No, I mean, we're constantly trying to increase the, you know, the size of our, of our team that leads those efforts, uh, and starting more and more companies up. So, but it's, it's continuing to progress. You know, I think, uh, You know, some of the businesses, I think, started the program late last year, and so, you know, we're expecting maybe towards the end of this year to start to see some results from that. And then, of course, there are others that are just entering it or on schedule to enter it. As you know, normally with acquisitions, the first year, we don't like to do anything with them. We like to kind of get them stabilized and integrated, get them, you know, kind of understanding the programs and kind of, you know, deciding when they want to undertake that initiative.

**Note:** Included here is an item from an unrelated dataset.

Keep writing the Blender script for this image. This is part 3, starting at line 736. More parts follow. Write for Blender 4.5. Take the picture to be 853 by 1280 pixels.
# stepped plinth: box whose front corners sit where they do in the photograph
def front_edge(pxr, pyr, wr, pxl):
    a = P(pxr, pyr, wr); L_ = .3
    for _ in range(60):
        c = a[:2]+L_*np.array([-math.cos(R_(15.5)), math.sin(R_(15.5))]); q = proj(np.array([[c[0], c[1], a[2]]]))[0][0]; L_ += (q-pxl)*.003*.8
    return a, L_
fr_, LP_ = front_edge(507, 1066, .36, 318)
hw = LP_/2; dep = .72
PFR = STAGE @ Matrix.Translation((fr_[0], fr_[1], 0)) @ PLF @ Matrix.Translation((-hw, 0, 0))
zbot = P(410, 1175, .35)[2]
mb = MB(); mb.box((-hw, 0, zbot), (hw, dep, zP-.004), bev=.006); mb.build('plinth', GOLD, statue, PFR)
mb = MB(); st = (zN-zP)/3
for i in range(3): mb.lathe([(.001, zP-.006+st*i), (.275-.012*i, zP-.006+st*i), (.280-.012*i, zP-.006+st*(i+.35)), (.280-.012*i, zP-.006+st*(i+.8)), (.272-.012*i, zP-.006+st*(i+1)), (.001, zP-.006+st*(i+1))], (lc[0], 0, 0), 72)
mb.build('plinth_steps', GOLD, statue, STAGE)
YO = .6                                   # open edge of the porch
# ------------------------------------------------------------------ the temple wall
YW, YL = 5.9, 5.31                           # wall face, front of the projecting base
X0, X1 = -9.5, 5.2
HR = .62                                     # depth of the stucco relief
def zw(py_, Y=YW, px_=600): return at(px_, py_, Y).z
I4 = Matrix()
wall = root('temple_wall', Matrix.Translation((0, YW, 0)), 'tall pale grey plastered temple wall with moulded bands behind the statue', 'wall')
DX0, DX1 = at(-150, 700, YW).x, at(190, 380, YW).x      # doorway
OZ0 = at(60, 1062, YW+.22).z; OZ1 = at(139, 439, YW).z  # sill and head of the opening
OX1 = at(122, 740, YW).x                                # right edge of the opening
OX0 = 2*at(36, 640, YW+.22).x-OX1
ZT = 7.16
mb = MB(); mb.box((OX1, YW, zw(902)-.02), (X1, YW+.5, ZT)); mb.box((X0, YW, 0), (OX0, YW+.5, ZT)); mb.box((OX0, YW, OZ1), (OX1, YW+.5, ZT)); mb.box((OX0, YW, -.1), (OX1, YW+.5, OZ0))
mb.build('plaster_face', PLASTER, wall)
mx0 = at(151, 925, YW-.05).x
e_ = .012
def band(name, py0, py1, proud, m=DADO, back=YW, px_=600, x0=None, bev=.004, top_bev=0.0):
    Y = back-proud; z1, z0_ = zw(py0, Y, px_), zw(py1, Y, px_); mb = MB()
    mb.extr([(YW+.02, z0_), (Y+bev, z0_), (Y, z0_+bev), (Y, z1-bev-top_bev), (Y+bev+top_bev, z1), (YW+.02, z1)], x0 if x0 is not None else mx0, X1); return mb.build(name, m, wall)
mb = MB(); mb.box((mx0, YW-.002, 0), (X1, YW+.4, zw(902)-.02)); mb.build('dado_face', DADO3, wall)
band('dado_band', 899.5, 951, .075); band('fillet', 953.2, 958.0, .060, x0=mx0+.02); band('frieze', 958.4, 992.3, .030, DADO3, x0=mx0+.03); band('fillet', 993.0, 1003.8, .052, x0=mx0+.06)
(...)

So I'd say for some of the newer companies that are out there, they're still to be started. But it's continuing along. Our team, I think, continues to get better and better at implementing it. And it'll continue to be a primary internal initiative of ours for the years to come.

speaker
Ross Barenbeck
Analyst, William Blair

All right. Well, thanks again, guys.

speaker
Marvin
Conference Operator

Thank you. I'm showing no further questions at this time. I'll now turn it back to Jeff Powell for closing remarks.

speaker
Jeff Powell
President and Chief Executive Officer

Thanks, Marvin. Before wrapping up the call today, I just wanted to leave you with a couple takeaways. We finished the year with improving business conditions. We acquired two great companies in the second half of 2025, and the integration of business into the Cato family is going well, and I'm confident that they'll make meaningful contributions in 2026 and beyond. Outlook for 2026 is optimistic with expectations of increased project activity and stable aftermarket demand. And we look forward to maximizing the value that we create for our customers and for our stockholders in 2026. And with that, we want to thank you for joining us today.

speaker
Marvin
Conference Operator

Thank you for your participation in today's conference. This concludes the program. You may now disconnect.